▶ [DATASET EXCERPT]
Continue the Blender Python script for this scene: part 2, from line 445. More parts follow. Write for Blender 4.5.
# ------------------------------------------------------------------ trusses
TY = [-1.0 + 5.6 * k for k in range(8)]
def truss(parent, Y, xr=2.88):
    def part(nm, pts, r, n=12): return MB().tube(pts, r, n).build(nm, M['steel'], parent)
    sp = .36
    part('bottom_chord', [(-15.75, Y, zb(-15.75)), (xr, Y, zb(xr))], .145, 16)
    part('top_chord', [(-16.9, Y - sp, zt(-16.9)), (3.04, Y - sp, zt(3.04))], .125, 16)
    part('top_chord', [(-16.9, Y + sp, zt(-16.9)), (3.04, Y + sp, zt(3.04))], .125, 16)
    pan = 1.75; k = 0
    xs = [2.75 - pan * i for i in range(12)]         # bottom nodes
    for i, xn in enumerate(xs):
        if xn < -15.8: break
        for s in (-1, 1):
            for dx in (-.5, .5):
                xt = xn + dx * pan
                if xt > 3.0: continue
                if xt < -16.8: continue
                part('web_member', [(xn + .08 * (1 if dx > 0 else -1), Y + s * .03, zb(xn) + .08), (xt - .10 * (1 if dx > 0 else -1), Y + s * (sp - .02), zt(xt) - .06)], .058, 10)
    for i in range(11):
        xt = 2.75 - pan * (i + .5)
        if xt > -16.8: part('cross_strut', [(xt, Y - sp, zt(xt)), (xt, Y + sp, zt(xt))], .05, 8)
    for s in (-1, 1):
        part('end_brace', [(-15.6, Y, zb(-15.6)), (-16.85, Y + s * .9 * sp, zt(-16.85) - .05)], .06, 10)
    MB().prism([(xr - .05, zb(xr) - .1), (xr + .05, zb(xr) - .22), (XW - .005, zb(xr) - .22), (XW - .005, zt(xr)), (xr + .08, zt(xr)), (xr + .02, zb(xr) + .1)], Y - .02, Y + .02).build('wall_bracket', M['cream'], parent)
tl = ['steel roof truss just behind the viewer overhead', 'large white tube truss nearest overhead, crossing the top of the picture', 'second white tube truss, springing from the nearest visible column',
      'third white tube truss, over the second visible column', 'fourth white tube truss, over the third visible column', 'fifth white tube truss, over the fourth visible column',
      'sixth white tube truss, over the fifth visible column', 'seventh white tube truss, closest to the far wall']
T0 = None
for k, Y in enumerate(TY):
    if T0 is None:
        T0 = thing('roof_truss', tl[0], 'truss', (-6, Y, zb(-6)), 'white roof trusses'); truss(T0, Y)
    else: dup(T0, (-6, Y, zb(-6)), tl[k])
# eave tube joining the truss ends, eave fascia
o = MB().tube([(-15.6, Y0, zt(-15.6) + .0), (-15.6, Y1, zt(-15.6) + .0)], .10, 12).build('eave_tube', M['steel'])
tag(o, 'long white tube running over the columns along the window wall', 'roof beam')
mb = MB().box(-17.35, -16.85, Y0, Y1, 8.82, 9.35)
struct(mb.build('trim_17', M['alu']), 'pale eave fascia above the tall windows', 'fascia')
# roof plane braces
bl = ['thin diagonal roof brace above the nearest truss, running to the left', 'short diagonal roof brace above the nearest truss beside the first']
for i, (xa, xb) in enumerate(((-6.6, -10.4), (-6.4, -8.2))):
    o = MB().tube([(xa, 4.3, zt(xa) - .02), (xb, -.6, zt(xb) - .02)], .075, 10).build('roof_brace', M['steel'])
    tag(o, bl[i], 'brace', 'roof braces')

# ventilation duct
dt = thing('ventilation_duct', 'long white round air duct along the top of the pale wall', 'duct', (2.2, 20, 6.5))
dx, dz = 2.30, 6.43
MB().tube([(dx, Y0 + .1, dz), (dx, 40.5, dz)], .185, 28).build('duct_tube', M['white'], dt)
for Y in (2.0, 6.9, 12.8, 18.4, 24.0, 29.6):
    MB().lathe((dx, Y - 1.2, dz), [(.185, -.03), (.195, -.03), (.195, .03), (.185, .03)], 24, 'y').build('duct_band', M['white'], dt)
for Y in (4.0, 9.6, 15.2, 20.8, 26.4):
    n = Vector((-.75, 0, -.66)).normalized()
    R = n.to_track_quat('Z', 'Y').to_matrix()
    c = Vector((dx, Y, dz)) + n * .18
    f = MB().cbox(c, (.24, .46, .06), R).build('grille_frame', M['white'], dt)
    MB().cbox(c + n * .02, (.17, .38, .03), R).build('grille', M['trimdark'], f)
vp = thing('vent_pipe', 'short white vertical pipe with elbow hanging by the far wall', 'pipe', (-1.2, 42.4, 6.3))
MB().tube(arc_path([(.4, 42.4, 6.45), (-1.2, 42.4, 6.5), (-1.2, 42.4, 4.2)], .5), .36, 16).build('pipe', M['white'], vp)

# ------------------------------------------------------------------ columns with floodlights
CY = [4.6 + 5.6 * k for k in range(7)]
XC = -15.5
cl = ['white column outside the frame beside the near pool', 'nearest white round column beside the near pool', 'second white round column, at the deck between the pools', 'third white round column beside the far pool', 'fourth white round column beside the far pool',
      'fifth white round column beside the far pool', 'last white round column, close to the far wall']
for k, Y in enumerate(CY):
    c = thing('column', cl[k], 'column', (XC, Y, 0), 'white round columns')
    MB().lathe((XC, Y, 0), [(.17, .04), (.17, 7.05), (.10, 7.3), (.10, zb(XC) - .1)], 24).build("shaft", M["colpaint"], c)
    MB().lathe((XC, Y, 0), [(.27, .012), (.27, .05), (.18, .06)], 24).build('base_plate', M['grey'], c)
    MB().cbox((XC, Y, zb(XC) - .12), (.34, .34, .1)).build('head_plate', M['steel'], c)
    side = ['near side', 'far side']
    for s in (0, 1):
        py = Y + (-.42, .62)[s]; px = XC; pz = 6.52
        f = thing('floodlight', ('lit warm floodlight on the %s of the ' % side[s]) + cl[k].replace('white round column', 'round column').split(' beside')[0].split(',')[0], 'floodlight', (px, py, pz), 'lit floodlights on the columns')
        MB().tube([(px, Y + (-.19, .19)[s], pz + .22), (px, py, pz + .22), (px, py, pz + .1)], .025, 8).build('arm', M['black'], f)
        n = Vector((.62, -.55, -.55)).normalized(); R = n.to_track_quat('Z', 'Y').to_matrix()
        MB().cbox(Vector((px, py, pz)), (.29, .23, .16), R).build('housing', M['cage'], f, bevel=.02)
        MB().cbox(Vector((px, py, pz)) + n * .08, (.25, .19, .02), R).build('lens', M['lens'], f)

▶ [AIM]
Find the number of lines in which the word "part" occurs, and write nothing but that number.

▶ [SOLUTION TO THIS PROBLEM]
8